La España de la posguerra era una sociedad de clases y de clasistas y las
gentes estaban separadas por las trincheras y por el lenguaje; todos
compartíamos la miseria pero cada uno desde una margen de aquel río de
palabras huecas, de grandilocuentes tratamientos. En el interior de las
casas la vida mezquina y cutre separaba a las gentes, y la palabra ponía a
cada uno en su lugar; el lenguaje impedía a veces que surgiese el afecto,
que el cariño brotase a borbotones. En el comedor y delante de un plato de
sopa, hecha con poca sustancia y buenas intenciones, la señora, el señor y
el señorito jugaban en silencio con la gazuza y pocos metros más allá, en la
cocina, la criada migaba pan negro en el mismo líquido. Eran gentes unidas
por la sopa, el hambre y el miedo pero separadas por las palabras.
Marcelina, la criada, fue después la sirvienta, la doméstica, la muchacha,
la chica, la tata y es ahora la asistenta, la colaboradora, la señora que me
echa una mano y me ayuda en la cocina. Las cosas cambian cuando cambian las
palabras y no al contrario. ¿Qué fue antes el huevo o la gallina? ¿Qué nació
antes la libertad o la palabra libertad?
A Marcelina la quise mucho, casi tanto como a sor Inés que me enseñó a hacer
la o con un canuto. Quise tener con ella una pasión sacrílega y como uno
tenía aspiraciones la requerí de amores un día en el recreo. "Sor Inés, ¿me
dejas dormir contigo?", le pregunté con un hilo de voz. Sor Inés era la
mujer más bella que he conocido; tenía un rostro patético y unos dulces ojos
azules, su piel era blanca y transparente, sus movimientos eran suaves y
ligeros y además, y eso era lo más emocionante, quería ser mártir y morir en
las Américas.
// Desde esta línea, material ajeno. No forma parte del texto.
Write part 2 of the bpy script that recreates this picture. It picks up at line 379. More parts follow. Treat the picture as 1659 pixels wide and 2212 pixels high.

Sor Inés me escuchó con interés un poco distante y me hizo
repetir la pregunta; después sonrió con dulzura y algo de coquetería, me
atusó el pelo y dejó suspendidos en el aire, con delicadeza de amante, tres
puntos suspensivos...
Eran, sí, tiempos difíciles aquellos. España había salido de una guerra
cruel y todos teníamos miedo a las palabras de los demás. Yo lloraba todos
los días un poquito porque me dolían los sabañones y aunque podía entrar y
salir del dormitorio del servicio porque aún no había cumplido los seis
años, nadie sabía que ya tenía el corazón partido por dos amores imposibles.